Synopsis
Krimo, une quinzaine d’années, vit avec sa mère en banlieue ; son père, en prison, lui dessine des voiliers. Après sa rupture avec Magalie, Krimo retrouve Lydia, une amie d’enfance à qui il prête dix euros pour acheter son costume de théâtre. Cette dernière insiste pour qu’il l’accompagne : elle répète Le Jeu de l’amour et du hasard de Marivaux avec Rachid et Frida. Sensible au charme de Lydia, Krimo troque quelques affaires avec Rachid, pour qu’il lui cède son rôle d’Arlequin, meilleur moyen d’approcher celle qui « fait battre son cœur ». Alors que Fathi essaie de le réconcilier avec Magalie, Krimo, bien en peine dans son rôle théâtral, ose demander à Lydia une aide particulière. Enfin seul avec la jeune fille, il tente « dans le feu de l’action » de l’embrasser, comme Arlequin chez Marivaux ; elle l’esquive, promettant une réponse plus tard
Générique
Réalisation, scénario : Abdellatif Kechiche
Adaptation, dialogues : Abdellatif Kechiche, assisté de Ghalya Lacroix
Image : Lubomir Bakchev
Montage : Ghalya Lacroix
Cadre : Sofian Elfani, Ghalya Lacroix
Son : Nicolas Washkowski
Sortie en salle: 7 janvier 2004
Format : couleur 35 mm, 1:1,85 ; Son, Dolby SR
Production : Lola films
Distribution : Rezo films
Durée: 1 h 59.
Interprétation
Krimo / Osman Elkharraz
Lydia / Sara Forestier
Frida / Sabrina Ouazani
Nanou / Nanou Benahmou
Fathi / Hafet Ben-Ahmed
Magalie / Aurélie Ganito
l’enseignante de français / Carole Franck
Zina / Hajar Hamlili
Rachid / Rachid Hami
la mère de Krimo / Meriem Serbah
Hanane / Hanane Mazouz
Slam / Sylvain Phan
Autour du film
Abdellatif Kechiche (La Faute à Voltaire) a construit son film en blocs compacts. En affrontements permanents. C’est à qui parlera le plus vite, gueulera le plus fort. La réunion de Marivaux et des gamins de la cité est, pour lui, une réflexion plaisante et passionnante sur le langage, mais aussi un moyen de montrer une violence masquée qui menace de s’embraser à la moindre étincelle. Dans cette mini-société close sur elle-même, donc hystérique, les alliances fluctuent au nom d’une morale, terrifiante dans sa rigueur : parce qu’elle n’a pas immédiatement accueilli ni rejeté Krimo, qui lui demandait de sortir avec elle, Lydia est accusée par ses copines d’être une fouteuse de merde, une « sans pitié ». Et le personnage le plus extravagant – le plus inquiétant aussi sous son apparente décontraction – c’est Fathi, le petit macho, qui met son grain de sel dans les affaires de cœur de son pote Krimo. Sous la constante tendresse du regard, la mise en scène est tendue comme un film qui menacerait à chaque instant de se rompre. On sent chez Abdellatif Kechiche – un peu comme chez Jacques Doillon, quand il filme les émois des Petits Frères ou les ados bourgeois du Jeune Werther – la volonté d’aller jusqu’au bout du paroxysme. D’exacerber le réalisme pour créer un monde troublant, à mi-chemin du reportage et de la fiction. A la frontière de la vérité et du conte. Alors, peu à peu, le sabir coloré des ados de banlieue s’harmonise avec les imparfaits du subjonctif de Marivaux.

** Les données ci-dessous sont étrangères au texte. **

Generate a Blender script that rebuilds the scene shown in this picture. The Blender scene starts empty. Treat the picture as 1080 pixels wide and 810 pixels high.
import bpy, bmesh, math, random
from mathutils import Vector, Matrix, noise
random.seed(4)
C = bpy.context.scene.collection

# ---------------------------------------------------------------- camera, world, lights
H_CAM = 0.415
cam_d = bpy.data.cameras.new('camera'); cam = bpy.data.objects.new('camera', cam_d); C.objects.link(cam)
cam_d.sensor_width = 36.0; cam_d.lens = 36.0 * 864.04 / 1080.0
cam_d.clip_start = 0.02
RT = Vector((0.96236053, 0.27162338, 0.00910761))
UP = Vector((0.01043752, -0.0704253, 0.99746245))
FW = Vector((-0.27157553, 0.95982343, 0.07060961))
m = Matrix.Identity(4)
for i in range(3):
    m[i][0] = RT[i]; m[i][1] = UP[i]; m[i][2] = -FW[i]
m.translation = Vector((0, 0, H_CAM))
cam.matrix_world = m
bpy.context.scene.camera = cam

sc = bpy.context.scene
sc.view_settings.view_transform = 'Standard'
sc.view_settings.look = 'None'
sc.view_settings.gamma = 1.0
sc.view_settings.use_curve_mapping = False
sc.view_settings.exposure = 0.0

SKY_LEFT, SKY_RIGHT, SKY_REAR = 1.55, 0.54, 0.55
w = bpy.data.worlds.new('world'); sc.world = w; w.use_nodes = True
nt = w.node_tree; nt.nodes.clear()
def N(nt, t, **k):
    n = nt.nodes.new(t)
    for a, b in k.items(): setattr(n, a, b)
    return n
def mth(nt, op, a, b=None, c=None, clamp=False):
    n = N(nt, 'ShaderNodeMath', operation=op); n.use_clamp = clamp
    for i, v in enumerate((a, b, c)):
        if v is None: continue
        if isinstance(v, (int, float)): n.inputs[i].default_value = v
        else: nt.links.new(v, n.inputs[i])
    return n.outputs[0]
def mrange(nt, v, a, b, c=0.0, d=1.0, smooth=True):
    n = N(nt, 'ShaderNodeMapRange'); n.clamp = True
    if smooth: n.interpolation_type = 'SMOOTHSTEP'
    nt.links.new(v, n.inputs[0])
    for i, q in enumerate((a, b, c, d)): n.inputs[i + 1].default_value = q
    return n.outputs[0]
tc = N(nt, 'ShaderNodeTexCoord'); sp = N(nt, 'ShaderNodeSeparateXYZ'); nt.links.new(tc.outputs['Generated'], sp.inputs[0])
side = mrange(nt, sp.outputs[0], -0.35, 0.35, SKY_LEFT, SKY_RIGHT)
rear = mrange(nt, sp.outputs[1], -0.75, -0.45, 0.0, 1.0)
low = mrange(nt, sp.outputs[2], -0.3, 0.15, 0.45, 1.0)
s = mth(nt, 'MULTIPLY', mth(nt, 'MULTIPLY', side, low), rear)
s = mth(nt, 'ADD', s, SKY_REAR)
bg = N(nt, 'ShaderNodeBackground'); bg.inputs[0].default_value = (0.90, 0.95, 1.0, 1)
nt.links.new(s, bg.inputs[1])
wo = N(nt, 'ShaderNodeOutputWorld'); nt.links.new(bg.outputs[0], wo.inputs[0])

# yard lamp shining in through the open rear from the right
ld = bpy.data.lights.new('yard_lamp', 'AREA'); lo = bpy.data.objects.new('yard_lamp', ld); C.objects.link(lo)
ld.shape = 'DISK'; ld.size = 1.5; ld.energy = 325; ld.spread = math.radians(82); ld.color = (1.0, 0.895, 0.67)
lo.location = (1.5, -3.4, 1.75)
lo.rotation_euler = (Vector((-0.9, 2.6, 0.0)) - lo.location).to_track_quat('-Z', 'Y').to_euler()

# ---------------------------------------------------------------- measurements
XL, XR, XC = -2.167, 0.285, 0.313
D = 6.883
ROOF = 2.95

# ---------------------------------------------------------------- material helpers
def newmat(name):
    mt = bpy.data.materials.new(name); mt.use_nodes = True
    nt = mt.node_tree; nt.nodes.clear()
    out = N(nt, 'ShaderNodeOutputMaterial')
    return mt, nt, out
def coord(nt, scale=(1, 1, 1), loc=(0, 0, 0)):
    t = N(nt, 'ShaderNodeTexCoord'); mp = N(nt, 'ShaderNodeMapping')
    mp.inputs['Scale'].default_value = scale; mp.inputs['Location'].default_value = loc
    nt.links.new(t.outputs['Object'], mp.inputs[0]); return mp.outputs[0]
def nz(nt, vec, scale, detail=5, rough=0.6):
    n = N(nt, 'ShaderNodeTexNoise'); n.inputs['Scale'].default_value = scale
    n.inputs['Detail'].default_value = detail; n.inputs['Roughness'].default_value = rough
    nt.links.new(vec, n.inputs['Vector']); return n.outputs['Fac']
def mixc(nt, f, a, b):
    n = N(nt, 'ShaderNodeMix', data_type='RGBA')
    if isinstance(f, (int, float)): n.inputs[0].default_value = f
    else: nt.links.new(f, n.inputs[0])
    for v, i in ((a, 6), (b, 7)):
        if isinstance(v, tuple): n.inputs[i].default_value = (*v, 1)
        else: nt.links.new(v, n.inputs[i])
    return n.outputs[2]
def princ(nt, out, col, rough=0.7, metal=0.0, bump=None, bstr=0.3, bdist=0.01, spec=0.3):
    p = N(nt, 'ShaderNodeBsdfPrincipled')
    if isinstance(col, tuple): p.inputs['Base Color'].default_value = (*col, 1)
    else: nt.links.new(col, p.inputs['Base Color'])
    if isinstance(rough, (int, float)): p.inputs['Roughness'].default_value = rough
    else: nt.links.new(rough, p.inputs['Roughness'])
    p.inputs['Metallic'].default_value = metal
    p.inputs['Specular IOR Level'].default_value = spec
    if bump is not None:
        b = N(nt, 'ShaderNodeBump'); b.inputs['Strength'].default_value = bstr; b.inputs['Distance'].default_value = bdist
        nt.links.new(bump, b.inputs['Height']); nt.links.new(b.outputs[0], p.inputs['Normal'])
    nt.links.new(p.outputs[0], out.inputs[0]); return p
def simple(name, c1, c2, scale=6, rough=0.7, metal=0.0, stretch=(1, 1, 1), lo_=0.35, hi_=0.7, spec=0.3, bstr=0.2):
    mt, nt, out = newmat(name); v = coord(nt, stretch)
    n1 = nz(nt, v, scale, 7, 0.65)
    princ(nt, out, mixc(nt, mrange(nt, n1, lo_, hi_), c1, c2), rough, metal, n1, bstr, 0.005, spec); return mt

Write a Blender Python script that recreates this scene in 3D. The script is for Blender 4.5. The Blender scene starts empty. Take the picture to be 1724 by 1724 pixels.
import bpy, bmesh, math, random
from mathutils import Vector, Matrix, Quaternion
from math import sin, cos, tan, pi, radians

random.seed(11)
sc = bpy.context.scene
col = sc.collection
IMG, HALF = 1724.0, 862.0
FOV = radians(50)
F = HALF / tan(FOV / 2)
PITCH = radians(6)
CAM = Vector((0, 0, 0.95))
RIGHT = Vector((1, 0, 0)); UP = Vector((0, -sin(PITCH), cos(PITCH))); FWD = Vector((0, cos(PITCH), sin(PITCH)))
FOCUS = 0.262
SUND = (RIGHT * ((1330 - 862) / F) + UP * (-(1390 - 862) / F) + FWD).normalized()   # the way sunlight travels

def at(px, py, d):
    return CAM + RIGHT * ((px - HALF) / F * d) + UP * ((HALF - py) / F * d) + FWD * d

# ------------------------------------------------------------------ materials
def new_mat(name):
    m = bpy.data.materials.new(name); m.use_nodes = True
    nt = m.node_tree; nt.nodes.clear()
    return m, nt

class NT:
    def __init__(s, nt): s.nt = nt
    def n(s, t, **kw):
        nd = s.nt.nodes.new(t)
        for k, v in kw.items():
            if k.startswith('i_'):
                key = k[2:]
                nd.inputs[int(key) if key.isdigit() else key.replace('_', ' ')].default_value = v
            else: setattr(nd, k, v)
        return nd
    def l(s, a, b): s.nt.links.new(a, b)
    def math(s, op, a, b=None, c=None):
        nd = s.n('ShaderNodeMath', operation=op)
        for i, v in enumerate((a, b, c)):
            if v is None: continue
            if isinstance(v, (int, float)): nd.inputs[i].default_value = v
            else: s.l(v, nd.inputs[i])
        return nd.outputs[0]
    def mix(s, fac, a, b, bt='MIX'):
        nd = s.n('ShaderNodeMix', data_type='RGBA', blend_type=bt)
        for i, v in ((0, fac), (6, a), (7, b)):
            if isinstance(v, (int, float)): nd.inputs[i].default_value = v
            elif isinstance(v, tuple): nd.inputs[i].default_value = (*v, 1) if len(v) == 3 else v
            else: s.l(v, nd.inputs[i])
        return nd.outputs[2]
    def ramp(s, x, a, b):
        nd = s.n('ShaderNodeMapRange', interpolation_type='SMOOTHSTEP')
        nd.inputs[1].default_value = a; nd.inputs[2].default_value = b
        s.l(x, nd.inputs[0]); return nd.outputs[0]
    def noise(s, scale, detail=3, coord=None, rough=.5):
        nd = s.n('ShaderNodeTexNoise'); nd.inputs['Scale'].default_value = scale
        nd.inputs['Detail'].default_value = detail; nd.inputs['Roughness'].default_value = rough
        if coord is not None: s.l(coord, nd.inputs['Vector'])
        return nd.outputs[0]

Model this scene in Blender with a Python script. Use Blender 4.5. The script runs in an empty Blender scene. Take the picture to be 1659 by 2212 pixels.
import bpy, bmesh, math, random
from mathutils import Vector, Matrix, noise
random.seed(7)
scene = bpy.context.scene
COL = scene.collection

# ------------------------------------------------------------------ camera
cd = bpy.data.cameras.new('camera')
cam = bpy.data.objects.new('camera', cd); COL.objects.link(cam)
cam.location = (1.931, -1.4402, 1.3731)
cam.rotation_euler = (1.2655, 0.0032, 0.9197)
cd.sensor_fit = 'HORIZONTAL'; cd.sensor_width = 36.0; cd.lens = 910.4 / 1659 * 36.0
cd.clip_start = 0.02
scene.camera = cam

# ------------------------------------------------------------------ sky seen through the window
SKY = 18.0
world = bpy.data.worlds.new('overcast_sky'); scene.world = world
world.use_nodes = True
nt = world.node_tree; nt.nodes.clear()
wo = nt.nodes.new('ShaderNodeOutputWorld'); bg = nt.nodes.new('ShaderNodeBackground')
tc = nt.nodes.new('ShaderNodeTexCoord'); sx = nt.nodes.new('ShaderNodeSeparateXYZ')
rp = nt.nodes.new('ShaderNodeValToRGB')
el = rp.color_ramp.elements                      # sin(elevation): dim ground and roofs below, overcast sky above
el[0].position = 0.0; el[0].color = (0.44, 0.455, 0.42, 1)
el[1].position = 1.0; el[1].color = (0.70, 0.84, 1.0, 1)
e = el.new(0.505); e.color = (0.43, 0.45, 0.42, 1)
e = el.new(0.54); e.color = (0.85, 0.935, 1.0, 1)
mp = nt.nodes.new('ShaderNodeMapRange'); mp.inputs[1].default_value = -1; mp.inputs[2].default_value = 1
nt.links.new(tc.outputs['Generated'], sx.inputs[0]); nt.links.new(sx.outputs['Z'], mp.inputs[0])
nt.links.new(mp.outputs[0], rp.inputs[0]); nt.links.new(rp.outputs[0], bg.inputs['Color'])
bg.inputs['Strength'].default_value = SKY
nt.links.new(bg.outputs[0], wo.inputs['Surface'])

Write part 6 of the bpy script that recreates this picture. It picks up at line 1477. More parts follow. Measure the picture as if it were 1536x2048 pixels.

En définitive, les uns et les autres ne font que parler d’amour. Même s’il est de plus en plus difficile de privilégier les sentiments dans une société où l’incompréhension rôde et où l’intolérance menace. Abdellatif Kechiche n’a rien d’un idéaliste ni d’un utopiste. Mais, avec l’aide de comédiens amateurs étonnants de vigueur et de fraîcheur (Sara Forestier est une étonnante Lydia, mais tous sont remarquables), il réussit l’alliance rare de la lucidité et de l’espoir. L’Esquive décrit, donc, le monde tel qu’il est et le rêve tel qu’il pourrait être. C’est, au sens le plus noble du terme, un film politique. Et un film politique superbe.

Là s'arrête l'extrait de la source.